Auch wegen der unterlassenen Weiterleitung des ersten - fristgerecht - beim unzuständigen Finanzamt eingegangenen Antrags kann der Kläger keine Wiedereinsetzung beanspruchen. Nach der Rechtsprechung käme das nur in Betracht, wenn die unzuständige Behörde willkürlich, offenkundig nachlässig oder durch nachgewiesenes Fehlverhalten die Übermittlung schuldhaft verzögert oder unterlassen hätte (BVerfG, Beschluss vom 2. September 2002, 1 BvR 476/01, NJW 2002, 3692). Für Behörden besteht nach dieser Rechtsprechung die Verpflichtung, leicht und einwandfrei als fehlgeleitete fristwahrende Schriftstücke (z.B. Einspruchsschreiben) in Zuge des ordnungsgemäßen Geschäftsgangs ohne schuldhaftes Zögern an die zuständige Behörde weiterzuleiten (BFH-Beschluss vom 6. Mai 1998 IV B 108/97, BFH/NV 1999, 146).

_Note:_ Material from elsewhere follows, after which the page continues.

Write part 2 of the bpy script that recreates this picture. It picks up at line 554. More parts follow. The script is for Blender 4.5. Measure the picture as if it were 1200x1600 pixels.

Die Weiterleitung unterblieb nicht schuldhaft. Im Streitfall war aus der Antragstellung selbst nicht leicht und einwandfrei zu erkennen, dass es sich um ein solches fehlgeleitetes Schriftstück handelte. Der Sachbearbeiter konnte ohne genaue Prüfung des Antrags und der übrigen steuerlichen Verhältnisse des Klägers nicht erkennen, ob das Amt zuständig war. Hierzu war vielmehr eine rechtliche Prüfung erforderlich, die dadurch erschwert wurde, dass der Kläger in dem Antrag auf Investitionszulage seine Büroadresse in B als "Anschrift" (Zeile 4 des Vordrucks) angegeben hatte und sich daher eine Zuständigkeit als Wohnsitzfinanzamt ergeben konnte, so dass der Antrag sich aus der Sicht des FA B eben nicht als fehlgeleitetes Schreiben darstellte. Insbesondere war das FA B nicht verpflichtet, unverzüglich seine Zuständigkeit - ggf. auch durch Rückfragen - zu prüfen.

16

Insgesamt rechtfertigt der anfängliche Rechtsfehler des Klägers keine Verlagerung der Verantwortung für die richtige weitere Bearbeitung auf das Finanzamt. Es ist und bleibt unter den allgemeinen Grundsätzen bei der Verantwortung des Klägers für solche Anträge.

17

Die Kostenentscheidung beruht auf § 135 Abs. 1 FGO.